Capping file sizes and compelling employees to permanently delete emails would also help, although such solutions are often seen as ‘fire-fighting’, a waste of employee time and may even conflict with records-retention rules.
Some are worse offenders than others. A customer survey by Waterford Technologies, an email-management software developer, found that about 1% of the workforce typically is responsible for using up about 20% of the available email storage space. At one client, about 90% of all email was of a personal nature – a situation exacerbated by the rapid rise in employees using company storage resources to hold downloaded music files and their digital pictures.
Not everyone has answered the call to action, though. As many as one-third of UK companies do not have a formal email usage policy, according to research commissioned by back up software company Legato.

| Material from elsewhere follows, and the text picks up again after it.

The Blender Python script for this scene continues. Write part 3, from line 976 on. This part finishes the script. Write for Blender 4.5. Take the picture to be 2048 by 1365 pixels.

Forward-thinkers are implementing email usage and storage policies, however. Until recently, the roughly 220 employees at Britannic Retirement Solutions, a financial services subsidiary of the UK’s Britannic Group, had to make do with a maximum of ‘only’ 45 gigabytes of email. Users struggled to keep within those limits and the company found it took hours to back up messages.
Peter Goadby, the company’s IT director, says he chose to invest in an email archiving system from Sagitta Performance Systems, a data-management company, not only to ease this pain but also to ensure that the company met its regulatory requirements. “We recognised the need for reliable back-up of all business communications, but due to sheer storage volumes we were struggling to manage within the allocated backup window,” he says. Sagitta estimates that its software can reduce email back-up times by up to 25%.
Automating the process of managing the movement of data around the storage infrastructure is another key step. Paul Hammond, solutions consulting director of CNT, a storage networking specialist, says that organisations need to establish a ‘rules-based’ approach, whereby different types of data are automatically assigned to different types of storage device, depending on its value to the business.
“The storage landscape is changing,” he says. “Taking a more policy-driven approach – applying rules that dictate the treatment of data as and when it is generated – should go some way to helping businesses overcome the ever-increasing data mountain.” Hopefully before they find themselves overshadowed by ‘data skyscrapers’.